House of Assembly - Fifty-Fifth Parliament, First Session (55-1)
2023-05-18 Daily Xml

Contents

Murray-Darling Basin Water

Mr WHETSTONE (Chaffey) (14:49): My question is again to the Minister for Climate, Environment and Water. Has the Deputy Premier received advice from her department in relation to water efficiency projects and, if so, what is it? With your leave, sir, and that of the house, I will explain.

Leave granted.

Mr WHETSTONE: On 13 April 2023, the Deputy Premier announced a $5.7 million efficiency project, saying, 'It's great to see this innovative efficiency measures project progressing to the construction phase and contributing to the delivery of the SA basin target.' Her department's website says that water efficiency measures 'benefit irrigation, communities and the environment' and 'better prepares irrigators and their communities to manage the impacts of a changing climate'.

The Hon. S.E. CLOSE (Port Adelaide—Deputy Premier, Minister for Industry, Innovation and Science, Minister for Defence and Space Industries, Minister for Climate, Environment and Water) (14:50): I am grateful for the explanation; that really helped. I think what the member is concerned about is this question of whether, because the commissioner has advised that voluntary buybacks are the best approach for getting the majority of the 450 gigalitres and because I am supportive of that view, somehow it is impossible for water efficiency to ever be useful.

As I indicated in my previous answer, water efficiency does have a role to play: it has played a role of 4.5 gigalitres to date, and there are another 10 or 15 gigalitres in the pipeline (forgive the expression; it's not deliberate) of projects. But again, that gets us nowhere near the 450 gigalitres. So the question is not 'Is water efficiency a bad idea?'—how could it ever be a bad idea?—but whether putting all the emphasis on water efficiency projects to deliver the 450 is working—and it demonstrably hasn't worked to date. One could say that if one waited long enough at the rate that we are going, if you could last for the rest of the century, you might get to 450 gigalitres, but the Murray-Darling Basin doesn't have that time.

What we are talking about is not some sort of indulgence or some political pointscoring; what we are talking about is a healthy, working Murray-Darling Basin. South Australia has traditionally, on both sides of parliament, been the loudest to talk about the Murray-Darling because we are at the bottom, because we see the impact of the drying before anyone else. So, for us, we are arguing for the entitlement that was the reason that South Australia signed up to the plan but, in fact, on behalf of the health of the entire Murray-Darling Basin we should—and I think in this state we do—all want a sustainable basin.

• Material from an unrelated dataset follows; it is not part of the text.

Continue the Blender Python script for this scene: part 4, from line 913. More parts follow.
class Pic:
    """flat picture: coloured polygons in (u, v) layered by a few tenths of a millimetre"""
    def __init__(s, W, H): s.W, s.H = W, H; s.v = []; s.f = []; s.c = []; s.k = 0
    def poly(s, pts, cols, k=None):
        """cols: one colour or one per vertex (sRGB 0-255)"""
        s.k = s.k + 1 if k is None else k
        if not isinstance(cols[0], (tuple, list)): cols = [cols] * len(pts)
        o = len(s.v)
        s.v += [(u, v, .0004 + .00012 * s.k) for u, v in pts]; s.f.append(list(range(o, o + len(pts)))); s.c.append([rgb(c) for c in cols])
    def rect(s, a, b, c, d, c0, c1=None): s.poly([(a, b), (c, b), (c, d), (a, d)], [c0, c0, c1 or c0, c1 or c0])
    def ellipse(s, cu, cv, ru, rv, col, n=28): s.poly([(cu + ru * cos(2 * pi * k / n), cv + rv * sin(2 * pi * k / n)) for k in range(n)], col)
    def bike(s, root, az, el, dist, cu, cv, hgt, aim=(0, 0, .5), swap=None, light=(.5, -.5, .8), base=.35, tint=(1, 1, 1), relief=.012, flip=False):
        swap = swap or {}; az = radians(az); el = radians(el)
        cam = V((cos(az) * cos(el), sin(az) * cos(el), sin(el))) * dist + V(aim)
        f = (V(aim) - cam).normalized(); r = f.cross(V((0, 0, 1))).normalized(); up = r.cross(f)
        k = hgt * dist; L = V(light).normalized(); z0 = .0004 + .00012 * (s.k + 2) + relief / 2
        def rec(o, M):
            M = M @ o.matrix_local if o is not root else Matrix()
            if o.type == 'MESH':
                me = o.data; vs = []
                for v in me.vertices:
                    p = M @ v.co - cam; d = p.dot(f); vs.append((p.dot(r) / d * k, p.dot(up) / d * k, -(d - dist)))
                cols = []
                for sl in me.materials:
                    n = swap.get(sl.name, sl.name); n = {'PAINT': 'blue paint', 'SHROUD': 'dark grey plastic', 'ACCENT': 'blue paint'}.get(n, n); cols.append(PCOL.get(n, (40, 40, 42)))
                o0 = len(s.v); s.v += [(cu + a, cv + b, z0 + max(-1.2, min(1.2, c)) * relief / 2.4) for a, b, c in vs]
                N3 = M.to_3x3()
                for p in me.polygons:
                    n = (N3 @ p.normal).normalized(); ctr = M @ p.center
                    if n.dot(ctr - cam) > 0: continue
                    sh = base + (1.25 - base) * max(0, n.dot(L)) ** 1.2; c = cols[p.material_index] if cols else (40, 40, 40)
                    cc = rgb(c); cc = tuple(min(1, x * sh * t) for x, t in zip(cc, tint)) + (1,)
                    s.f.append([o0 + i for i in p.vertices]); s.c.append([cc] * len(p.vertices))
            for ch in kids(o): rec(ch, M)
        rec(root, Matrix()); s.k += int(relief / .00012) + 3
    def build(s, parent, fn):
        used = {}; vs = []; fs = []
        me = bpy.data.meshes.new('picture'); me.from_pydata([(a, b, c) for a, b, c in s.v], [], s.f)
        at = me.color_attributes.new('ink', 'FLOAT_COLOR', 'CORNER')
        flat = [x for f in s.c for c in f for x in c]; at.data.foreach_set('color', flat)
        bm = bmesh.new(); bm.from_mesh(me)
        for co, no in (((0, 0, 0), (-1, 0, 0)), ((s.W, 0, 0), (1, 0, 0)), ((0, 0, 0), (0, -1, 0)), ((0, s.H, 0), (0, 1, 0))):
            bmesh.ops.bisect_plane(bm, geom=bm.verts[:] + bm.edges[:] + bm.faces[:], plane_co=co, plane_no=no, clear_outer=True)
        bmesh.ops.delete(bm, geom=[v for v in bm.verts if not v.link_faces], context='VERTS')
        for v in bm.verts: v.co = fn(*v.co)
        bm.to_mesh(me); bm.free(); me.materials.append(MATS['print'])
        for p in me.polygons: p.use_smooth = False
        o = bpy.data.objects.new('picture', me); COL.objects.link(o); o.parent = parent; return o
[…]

That requires a certain amount of water to be available to the environment when it is needed for the environment: not as an indulgence, not as a luxury, but as a necessary ingredient to have a sustainable basin. The question is: how do you get that amount of water? The amount that's allocated under the plan is the bare minimum that any reasonable scientist would say is necessary to guard against the risks of the drying and warming basin.

Bear in mind, when that plan was set, climate change was not taken into account. Bear in mind that the CSIRO started with a much higher volume of water that they regarded as being necessary. What occurred through a series of negotiations, driven by the Eastern States, was that the plan went from over 5,000 gigalitres—and, in fact, some scientists saying that it should be 7,900 gigalitres returned to the environment—down to 3,200, with 605 being taken off for projects that weren't actually water but were regarded as equivalent to water, and then 450 being put at risk by being only able to be delivered through water efficiency.

So there we are: we are down to a 2,100 gigalitre plan. That's not okay. That shouldn't be okay for anyone in the Murray-Darling Basin, let alone anyone in South Australia who signed up to this plan. All South Australia is asking for is that the plan that was signed up to be delivered. We are not trying to redraw the plan. We are not trying to say that the plan should be a different figure, although the review will doubtless suggest that that amount is insufficient. What we are asking for is a plan that we signed up to to be delivered, and because the National Party has had its foot on the throat of the water portfolio for the best part of 10 years that has not happened.